SON tartışmalardan sonra iyice iman ettim ki türban meselesi hukuki bir mesele değildir. Marksist terminoloji ile söylersek bir sınıf çatışmasıdır.
Türban sadece bir simgedir, ama her iki tarafın da ortak mücadele alanı olarak kabul ettiği bir simgedir.
Bunun için de Anayasa da değişse de, kanunlar teker teker yeniden yazılsa da çatışma bitmeyecektir. Hatta türbanlı öğrenciler üniversiteye gitmeye başlasa dahi mesele çözülmeyecektir.
Bir taraf (türbancılar) alanlarını genişletme, diğer taraf da (türban karşıtları) alanı daraltma mücadelesine devam edeceklerdir.
Zira, her iki taraf da çatışmayı sınıf/zümre/aidiyet çatışması olarak görmektedir. Üstelik, birinin kazandığı/kazanacağı mücadelede diğeri kendine yer olmadığını düşünmektedir.
* * *
Bir taraf sadece türbanı ile değil tarzı/düzeni/algılamaları/kılık kıyafeti ve temelde gelirden aldığı pay ile yıllardır dışlandığı duygusu ile hareket etmektedir.
Bu duygunun evde Kuran okutulup okutulmadığı tartışması ile irdelenmesi mümkün değildir.

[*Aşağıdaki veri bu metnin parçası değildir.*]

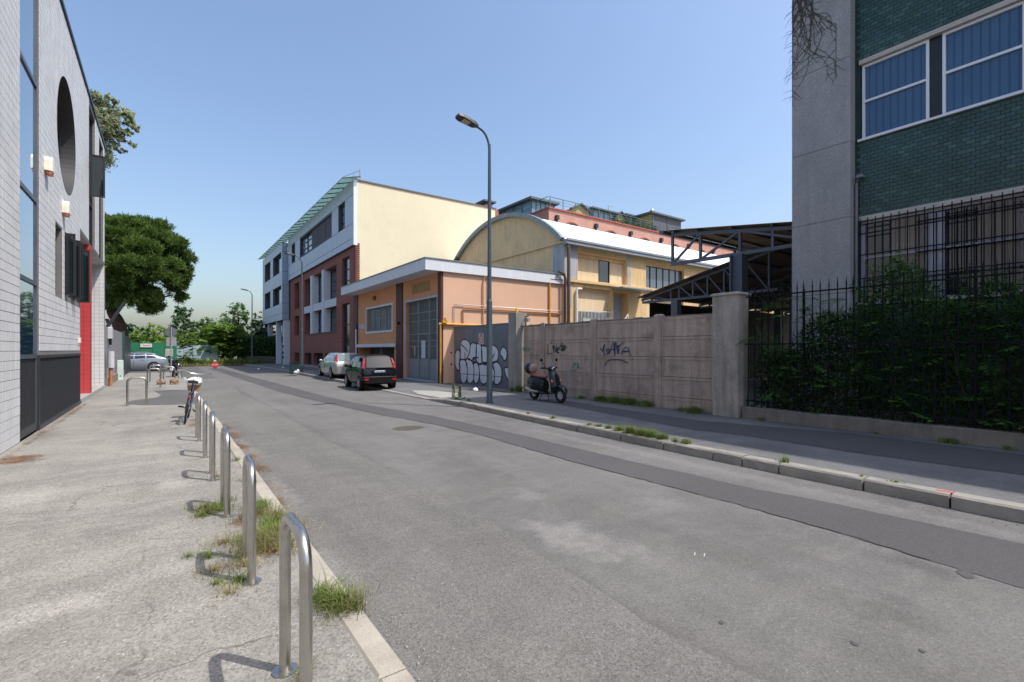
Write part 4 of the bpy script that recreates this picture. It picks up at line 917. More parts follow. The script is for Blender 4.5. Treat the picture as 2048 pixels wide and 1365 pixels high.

Zira, dışlanmak duygusu çok geniş bir alanda algılanan Cumhuriyet tarihi kadar, hatta daha da eski bir duygudur.
Üstelik, varlığının somut olarak ispatlanması veya reddedilmesi mümkün değildir.
Zira, algılama algılamadır, bir tarafın algılaması diğer tarafın algılaması ile örtüşmek zorunda değildir.
* * *
Dün Cumhurbaşkanı’nın eleştiren yazımda "Bir partinin/kişinin görüşlerini savunmak ile haklarını savunmayı ayırt edemeyen necip Türk milleti de beni taraflarına göre ya yere göğe koyamazlar, ya da yerden yere vururlar" diye yazdım.
Beklediğim gibi e-postama gelen Kemalist tepkiler beni Abdullah Gül’ün hukuki haklarını savunduğum için suçladılar ve şimdi eleştirdiğim için "Pişman mısın?" diye sordular. Ancak, bir tek mektup dahi "Zaten Gül’ün hukuki hakları yoktur" diye yazamadı.
Benim ne demek istediğime en somut örnek bu okumuş-yazmış aydın ekibi tarafından yazılan mektuplardır.
"Benden olmayanın hukuki hakkı yoktur!"
Sözüm ona aydınlar mesele "türban" tartışmasına gelince bırakın bir siyasinin, suçu sabit katil, hırsız, tecavüzcü gibi çok kötü suçlar işlemiş insanların bile hukuki hakları olduğunu unutuyorlar!
* * *
Ancak, bir elin nesi var-iki elin sesi var prensibi türban meselesinde de çalışıyor. Dışlanma duygusuna karşı geliştirilen tepki de her geçen gün beter bir şekilde intikam duygusuna dönüşüyor.
Tüm ülkenin Başbakan’ı maalesef bir türlü iki elini başı üzerinde birleştirip birlik-beraberlik çağrısı yapamıyor. Her geçen gün Turgut Özal’ın yumuşak ve kucaklayıcı muhafazakárlığı maalesef Recep Tayyip Erdoğan’ın iten, daha önce dışlayanı dışlayan, intikam duygusu ile dolu sert muhafazakárlığa doğru pupa yelken gidiyor.
* * *
İşin en acıklı yönü de ezikliğine sahip çıkıldığını zanneden samimi muhafazakárlar da türbanlı hanımların bürokrat/siyasetçi eşleri ile birlikte malı hamudu ile götürdüklerinin henüz farkında değiller.
Çatışma katiyen hukuki, hatta salt bir sosyal çatışma değildir. Çatışma paylaşım kavgasıdır.
Türkiye yeniden paylaşım kavgasını bitirmeden de türban meselesi bitmeyecektir!